Until that moment, I’d been content to catch the ferocious little northern pike that would chase our lures right up to the boat. But they were always small pike, undersized for the table, and full of bones, and Uncle Tom had a better meal in mind.

Nothing beats a walleye fillet. Even as a boy, I knew the taste of walleye was like no other.

And so I began casting my yellow twister-tail jig for walleye, casting it exactly as I had been casting for pike. Casting. Reeling. Casting. Reeling.

I had no idea what I was doing.
"Let it sink,” Uncle Tom suggested after I’d made a few quick, fruitless casts. “Then take your time.”

And then it happened. The rod suddenly bowed—then pulled hard. I had a big strike, something truly heavy. I could tell whatever I’d hooked was bigger than any of the pike we’d been catching.

Instantly it began peeling off line.

The next moments of this memory are a blur. I remember I was shouting. There was the net in the air in front of me, being held by my uncle, ready for his job. I remember the clicking squealing chatter of the drag and the sudden, on-the-fly lesson from my uncle about how to loosen the drag while I was fighting the fish. I was winning this battle. The line stayed tight—but didn’t snap. The drag-loosening crisis was over. Uncle Tom was coaching me, steady-voiced, and I remember feeling that what was happening was something adults dream about. And this was happening to me.

More blurry fragments of memory follow. I remember seeing Uncle Tom using both arms to lift the heavy fish out of the water, the bronze fish slashing in the net like a pike. And then there was the measuring tape, and Uncle Tom opening his tackle box to retrieve of those anyone’s-guess scales fishermen carry.

Uncle Tom shook his head and told me not to believe the scale after he read the number it showed. It was rusty.
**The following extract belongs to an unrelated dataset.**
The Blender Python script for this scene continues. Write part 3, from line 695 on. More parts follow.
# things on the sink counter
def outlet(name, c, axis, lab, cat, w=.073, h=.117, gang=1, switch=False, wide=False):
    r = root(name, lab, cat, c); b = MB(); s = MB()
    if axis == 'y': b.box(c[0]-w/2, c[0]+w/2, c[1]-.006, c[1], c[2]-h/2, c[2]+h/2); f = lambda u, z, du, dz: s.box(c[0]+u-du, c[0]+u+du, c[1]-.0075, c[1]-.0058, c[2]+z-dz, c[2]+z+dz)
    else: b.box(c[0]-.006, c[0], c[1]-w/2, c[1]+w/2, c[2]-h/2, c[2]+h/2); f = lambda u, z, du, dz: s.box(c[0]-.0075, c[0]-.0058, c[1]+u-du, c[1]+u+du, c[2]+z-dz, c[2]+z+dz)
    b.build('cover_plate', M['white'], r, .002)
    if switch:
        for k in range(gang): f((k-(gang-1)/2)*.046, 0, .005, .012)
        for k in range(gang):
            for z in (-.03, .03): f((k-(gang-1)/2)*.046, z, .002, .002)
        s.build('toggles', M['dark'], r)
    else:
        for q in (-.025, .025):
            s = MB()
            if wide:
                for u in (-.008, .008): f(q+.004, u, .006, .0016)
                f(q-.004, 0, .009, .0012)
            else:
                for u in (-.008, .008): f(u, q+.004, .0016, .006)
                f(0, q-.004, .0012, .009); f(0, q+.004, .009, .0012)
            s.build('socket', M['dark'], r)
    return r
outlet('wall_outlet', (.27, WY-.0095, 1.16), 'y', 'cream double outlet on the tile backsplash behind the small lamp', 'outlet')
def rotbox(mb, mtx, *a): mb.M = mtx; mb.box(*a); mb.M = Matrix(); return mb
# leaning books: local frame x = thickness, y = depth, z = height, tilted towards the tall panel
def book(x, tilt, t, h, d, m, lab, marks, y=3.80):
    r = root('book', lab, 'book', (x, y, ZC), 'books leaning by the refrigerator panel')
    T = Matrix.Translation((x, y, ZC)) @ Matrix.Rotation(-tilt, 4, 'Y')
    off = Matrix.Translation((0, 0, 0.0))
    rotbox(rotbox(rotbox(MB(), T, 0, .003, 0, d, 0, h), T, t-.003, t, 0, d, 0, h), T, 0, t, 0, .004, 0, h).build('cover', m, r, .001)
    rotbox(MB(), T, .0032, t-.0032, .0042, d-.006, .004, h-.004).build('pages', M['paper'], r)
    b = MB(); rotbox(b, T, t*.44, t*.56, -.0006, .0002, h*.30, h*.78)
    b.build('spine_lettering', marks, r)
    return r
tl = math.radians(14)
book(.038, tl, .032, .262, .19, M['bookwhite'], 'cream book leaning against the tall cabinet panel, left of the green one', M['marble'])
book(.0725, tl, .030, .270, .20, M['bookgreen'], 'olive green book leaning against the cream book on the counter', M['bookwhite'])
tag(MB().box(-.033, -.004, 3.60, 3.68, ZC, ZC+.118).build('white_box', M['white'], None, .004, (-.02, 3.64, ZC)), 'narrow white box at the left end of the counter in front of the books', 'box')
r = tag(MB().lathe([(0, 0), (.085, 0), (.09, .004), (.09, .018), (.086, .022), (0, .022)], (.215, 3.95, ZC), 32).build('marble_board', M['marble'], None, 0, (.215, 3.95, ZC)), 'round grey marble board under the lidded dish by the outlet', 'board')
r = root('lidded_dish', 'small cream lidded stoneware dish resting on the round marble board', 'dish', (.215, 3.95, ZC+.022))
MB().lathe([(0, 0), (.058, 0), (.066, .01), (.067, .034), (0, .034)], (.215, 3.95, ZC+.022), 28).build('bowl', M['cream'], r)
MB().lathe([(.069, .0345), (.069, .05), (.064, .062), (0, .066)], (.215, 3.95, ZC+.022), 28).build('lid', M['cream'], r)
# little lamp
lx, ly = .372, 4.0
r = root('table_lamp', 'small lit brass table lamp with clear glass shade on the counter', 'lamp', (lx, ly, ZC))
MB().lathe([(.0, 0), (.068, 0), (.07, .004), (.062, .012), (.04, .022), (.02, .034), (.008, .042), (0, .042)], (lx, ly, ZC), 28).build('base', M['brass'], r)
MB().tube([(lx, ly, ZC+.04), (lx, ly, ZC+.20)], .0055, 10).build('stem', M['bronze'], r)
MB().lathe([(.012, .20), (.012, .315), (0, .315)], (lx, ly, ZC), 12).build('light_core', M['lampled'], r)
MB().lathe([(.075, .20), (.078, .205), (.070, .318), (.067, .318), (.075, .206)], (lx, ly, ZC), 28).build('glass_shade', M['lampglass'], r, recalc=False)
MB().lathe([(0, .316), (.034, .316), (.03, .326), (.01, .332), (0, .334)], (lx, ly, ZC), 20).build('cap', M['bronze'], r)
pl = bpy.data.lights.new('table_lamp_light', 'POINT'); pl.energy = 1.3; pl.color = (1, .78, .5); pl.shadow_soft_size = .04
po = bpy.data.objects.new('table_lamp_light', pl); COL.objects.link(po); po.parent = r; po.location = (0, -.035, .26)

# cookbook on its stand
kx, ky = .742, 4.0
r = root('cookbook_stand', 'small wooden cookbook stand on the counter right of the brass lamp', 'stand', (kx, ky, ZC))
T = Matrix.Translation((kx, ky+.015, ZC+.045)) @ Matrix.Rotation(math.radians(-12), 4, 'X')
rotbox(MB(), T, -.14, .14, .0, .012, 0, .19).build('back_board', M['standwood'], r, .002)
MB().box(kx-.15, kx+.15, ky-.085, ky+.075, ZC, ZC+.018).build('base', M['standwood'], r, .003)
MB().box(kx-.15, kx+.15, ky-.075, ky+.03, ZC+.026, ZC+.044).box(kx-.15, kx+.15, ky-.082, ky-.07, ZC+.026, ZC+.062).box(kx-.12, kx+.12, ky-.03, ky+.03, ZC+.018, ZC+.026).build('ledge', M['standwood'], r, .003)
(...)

“These things are never exactly right,” he said. I believed him.
And then my blur of a memory includes arriving at the boat dock sometime later, where the owner of the resort came down the steps to greet us. He’d heard the commotion on the water. I remember he had a long face with the unmistakable expression of someone who has just witnessed someone else win the grand prize. It was the greatest thing I had ever seen.
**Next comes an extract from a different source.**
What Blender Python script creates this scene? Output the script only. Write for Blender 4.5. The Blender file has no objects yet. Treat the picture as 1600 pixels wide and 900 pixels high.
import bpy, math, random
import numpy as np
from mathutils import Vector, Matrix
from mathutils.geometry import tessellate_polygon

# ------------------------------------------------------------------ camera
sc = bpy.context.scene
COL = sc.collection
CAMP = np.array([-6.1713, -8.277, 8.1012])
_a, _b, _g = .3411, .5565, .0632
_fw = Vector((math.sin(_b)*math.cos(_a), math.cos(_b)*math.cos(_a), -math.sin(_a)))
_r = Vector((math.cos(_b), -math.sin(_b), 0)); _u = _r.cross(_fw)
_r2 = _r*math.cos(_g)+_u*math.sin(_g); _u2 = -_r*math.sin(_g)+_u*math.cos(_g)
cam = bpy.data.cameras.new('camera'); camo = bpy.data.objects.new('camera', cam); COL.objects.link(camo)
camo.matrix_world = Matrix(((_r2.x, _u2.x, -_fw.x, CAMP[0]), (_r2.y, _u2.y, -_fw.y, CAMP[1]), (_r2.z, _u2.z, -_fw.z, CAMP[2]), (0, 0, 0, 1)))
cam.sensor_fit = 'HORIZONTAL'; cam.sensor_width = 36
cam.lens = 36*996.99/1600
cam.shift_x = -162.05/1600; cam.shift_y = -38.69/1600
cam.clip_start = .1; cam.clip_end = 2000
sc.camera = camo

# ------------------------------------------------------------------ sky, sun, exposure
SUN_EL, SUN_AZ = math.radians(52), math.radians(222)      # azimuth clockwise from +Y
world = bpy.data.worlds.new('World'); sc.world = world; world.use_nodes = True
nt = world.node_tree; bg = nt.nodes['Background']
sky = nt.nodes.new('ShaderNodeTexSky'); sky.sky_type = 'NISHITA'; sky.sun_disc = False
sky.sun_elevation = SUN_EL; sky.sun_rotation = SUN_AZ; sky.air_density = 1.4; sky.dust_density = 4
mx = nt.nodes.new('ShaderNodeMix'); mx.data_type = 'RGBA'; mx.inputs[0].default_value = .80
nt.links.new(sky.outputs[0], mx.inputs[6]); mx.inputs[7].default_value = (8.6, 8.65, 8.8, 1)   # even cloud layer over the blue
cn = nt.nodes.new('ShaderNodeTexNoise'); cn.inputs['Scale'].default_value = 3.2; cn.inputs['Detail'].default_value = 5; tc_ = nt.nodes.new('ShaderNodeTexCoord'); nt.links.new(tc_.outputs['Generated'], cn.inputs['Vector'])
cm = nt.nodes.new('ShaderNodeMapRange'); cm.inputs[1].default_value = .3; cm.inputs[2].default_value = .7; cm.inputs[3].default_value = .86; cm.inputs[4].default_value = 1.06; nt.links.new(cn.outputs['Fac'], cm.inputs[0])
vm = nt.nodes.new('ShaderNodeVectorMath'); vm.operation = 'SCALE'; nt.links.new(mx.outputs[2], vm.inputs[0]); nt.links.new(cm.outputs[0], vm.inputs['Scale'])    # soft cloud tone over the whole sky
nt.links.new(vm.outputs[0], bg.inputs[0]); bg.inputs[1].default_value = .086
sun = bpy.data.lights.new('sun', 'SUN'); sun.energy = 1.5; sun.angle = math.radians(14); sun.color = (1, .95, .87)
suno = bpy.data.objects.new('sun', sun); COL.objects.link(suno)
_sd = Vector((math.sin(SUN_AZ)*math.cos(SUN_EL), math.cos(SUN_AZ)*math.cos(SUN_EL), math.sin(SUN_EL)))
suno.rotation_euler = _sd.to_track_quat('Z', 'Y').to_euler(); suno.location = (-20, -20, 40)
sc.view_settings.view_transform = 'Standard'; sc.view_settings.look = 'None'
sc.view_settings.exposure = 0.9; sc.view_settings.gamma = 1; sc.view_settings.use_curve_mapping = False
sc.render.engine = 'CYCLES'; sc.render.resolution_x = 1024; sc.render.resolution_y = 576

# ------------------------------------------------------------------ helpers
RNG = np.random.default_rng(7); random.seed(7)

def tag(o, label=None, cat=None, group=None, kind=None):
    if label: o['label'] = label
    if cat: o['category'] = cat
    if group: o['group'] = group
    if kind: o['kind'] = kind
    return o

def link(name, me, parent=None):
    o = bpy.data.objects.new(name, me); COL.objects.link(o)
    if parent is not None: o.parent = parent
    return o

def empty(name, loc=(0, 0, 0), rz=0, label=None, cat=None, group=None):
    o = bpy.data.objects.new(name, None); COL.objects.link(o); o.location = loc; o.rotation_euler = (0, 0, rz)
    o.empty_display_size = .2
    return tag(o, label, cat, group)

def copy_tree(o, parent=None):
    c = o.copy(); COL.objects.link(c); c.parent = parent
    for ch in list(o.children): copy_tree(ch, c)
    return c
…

Believe it or not, I do not recall the exact weight of that largest walleye I ever caught. Fishermen do not need to recall numbers. The memories of the experience are what matter. All I know is there has never been a walleye like that since I was fishing with Uncle Tom.

And now my visit with Uncle Tom is over. I’m standing in his driveway, having just paid my respects, thanking him one more time, for the last time. He smiled weakly when I retold the story of the greatest walleye. But I don’t know if he remembered himself. He’s fading away. He coughs again, lifting the tissue slowly, his eyes straining. It breaks my heart to see him like this. But this is life.
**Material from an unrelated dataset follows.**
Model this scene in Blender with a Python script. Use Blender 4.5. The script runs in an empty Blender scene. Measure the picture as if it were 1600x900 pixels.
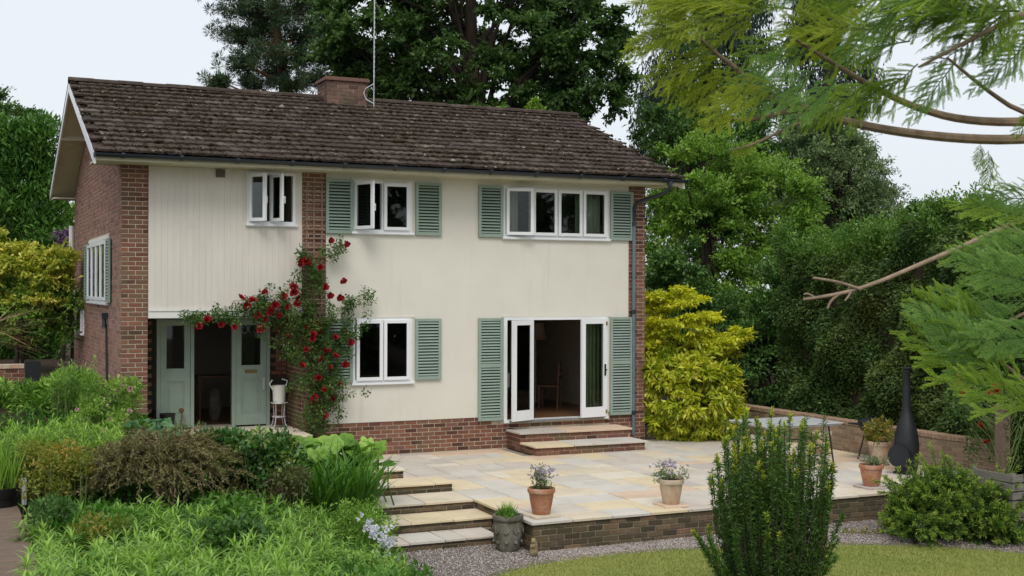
import bpy, math, random
import numpy as np
from mathutils import Matrix, Vector
PI = math.pi
R = math.radians
random.seed(7)
rng = np.random.default_rng(11)
scene = bpy.context.scene
COL = scene.collection

# ------------------------------------------------------------------ camera
CAM = np.array([-2.574, -20.745, 2.956]); FPX = 1923.36; YAW = .431; ROLL = -.003
_cy, _sy = math.cos(YAW), math.sin(YAW)
cam = bpy.data.cameras.new('camera'); cam_o = bpy.data.objects.new('camera', cam); COL.objects.link(cam_o)
_r, _u, _f = Vector((_cy, -_sy, 0)), Vector((0, 0, 1)), Vector((_sy, _cy, 0))
_cr, _sr = math.cos(ROLL), math.sin(ROLL)
_r2, _u2 = _r*_cr - _u*_sr, _r*_sr + _u*_cr
m = Matrix.Identity(4)
for i in range(3):
    m[i][0], m[i][1], m[i][2], m[i][3] = _r2[i], _u2[i], -_f[i], CAM[i]
cam_o.matrix_world = m
cam.sensor_width = 36; cam.lens = 36*FPX/1600; cam.clip_end = 600; cam.clip_start = .1
cam.dof.use_dof = True; cam.dof.focus_distance = 21; cam.dof.aperture_fstop = 8.0
scene.camera = cam_o

def at(u, v, D):
    """a point of the place seen at photo pixel u, v and lying D metres in front of the camera"""
    a, b = (u-800)/FPX, -(v-450)/FPX
    a, b = a*_cr + b*_sr, -a*_sr + b*_cr
    return np.array([CAM[0]+D*(a*_cy+_sy), CAM[1]+D*(-a*_sy+_cy), CAM[2]+D*b])

# ------------------------------------------------------------------ sky, sun, exposure
SUN_EL, SUN_AZ = R(52), R(205)      # azimuth measured clockwise from +y (north)
w = bpy.data.worlds.new('World'); scene.world = w; w.use_nodes = True
nt = w.node_tree; nt.nodes.clear()
sky = nt.nodes.new('ShaderNodeTexSky'); sky.sky_type = 'NISHITA'; sky.sun_disc = False
sky.sun_elevation = SUN_EL; sky.sun_rotation = SUN_AZ; sky.air_density = 1.0; sky.dust_density = 4.0
hsv = nt.nodes.new('ShaderNodeHueSaturation'); hsv.inputs['Saturation'].default_value = .35
mixw = nt.nodes.new('ShaderNodeMix'); mixw.data_type = 'RGBA'; mixw.inputs[0].default_value = .8
mixw.inputs[7].default_value = (7.7, 8.2, 8.75, 1)
bg = nt.nodes.new('ShaderNodeBackground'); bg.inputs['Strength'].default_value = .10
wo = nt.nodes.new('ShaderNodeOutputWorld')
nt.links.new(sky.outputs[0], hsv.inputs['Color']); nt.links.new(hsv.outputs[0], mixw.inputs[6])
nt.links.new(mixw.outputs[2], bg.inputs['Color']); nt.links.new(bg.outputs[0], wo.inputs['Surface'])
sl = bpy.data.lights.new('sun', 'SUN'); sl.energy = 1.3; sl.angle = R(25); sl.color = (1, .96, .9)
so = bpy.data.objects.new('sun', sl); COL.objects.link(so)
_sd = Vector((math.sin(SUN_AZ)*math.cos(SUN_EL), math.cos(SUN_AZ)*math.cos(SUN_EL), math.sin(SUN_EL)))
so.rotation_euler = _sd.to_track_quat('Z', 'Y').to_euler()
scene.view_settings.view_transform = 'Standard'; scene.view_settings.look = 'None'
scene.view_settings.exposure = 0.28; scene.view_settings.gamma = 1.0
scene.render.engine = 'CYCLES'
scene.cycles.max_bounces = 8; scene.cycles.transparent_max_bounces = 12; scene.cycles.transmission_bounces = 4

# ------------------------------------------------------------------ object helpers
WM = {}
def tag(o, label=None, cat=None, group=None, kind=None):
    if label: o['label'] = label
    if cat: o['category'] = cat
    if group: o['group'] = group
    if kind: o['kind'] = kind
    return o
def adopt(o, parent, mat4=None):
    o.matrix_basis = mat4 if mat4 is not None else Matrix.Identity(4)
    WM[o.name] = o.matrix_basis.copy()
    if parent is not None:
        o.parent = parent; o.matrix_parent_inverse = WM[parent.name].inverted()
    return o
def thing(name, label, cat, loc=(0, 0, 0), group=None):
    o = bpy.data.objects.new(name, None); COL.objects.link(o); o.empty_display_size = .2
    adopt(o, None, Matrix.Translation(Vector([float(c) for c in loc])))
    return tag(o, label, cat, group)
def link_mesh(name, me, mat, parent, mat4=None):
    o = bpy.data.objects.new(name, me); COL.objects.link(o)
    if mat is not None and len(me.materials) == 0: me.materials.append(mat)
    return adopt(o, parent, mat4)
def set_tint(me, t):
    a = me.attributes.new('tint', 'FLOAT', 'FACE'); a.data.foreach_set('value', np.asarray(t, dtype=np.float32))
def np_mesh(name, V, F, tint=None, smooth=False):
    """V (n,3), F (m,k) equal-sized faces"""
    me = bpy.data.meshes.new(name); V = np.asarray(V, dtype=np.float32); F = np.asarray(F, dtype=np.int32)
    me.vertices.add(len(V)); me.vertices.foreach_set('co', V.ravel())
    k = F.shape[1]; me.loops.add(F.size); me.loops.foreach_set('vertex_index', F.ravel())
    me.polygons.add(len(F)); me.polygons.foreach_set('loop_start', np.arange(0, F.size, k, dtype=np.int32))
    if tint is not None: set_tint(me, tint)
    me.update(calc_edges=True)
    if smooth: me.polygons.foreach_set('use_smooth', np.ones(len(F), dtype=bool))
    return me
def unit(a):
    a = np.asarray(a, float); return a/np.maximum(np.linalg.norm(a, axis=-1, keepdims=True), 1e-9)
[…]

Out in the driveway my aunt is telling me more details about the hollyhocks. She poses for a picture.

She knows I’m about to leave, and things are about to change.

She suddenly looks at me.

“He is my whole life,” she cries out, trembling, the distraction of flowers forgotten. “I…can’t…”

None of us really knows the difference we make in this world. We cannot do everything that we should. But we do make a difference, all of us, both by what we uphold and what we decide to ignore, and life will go on.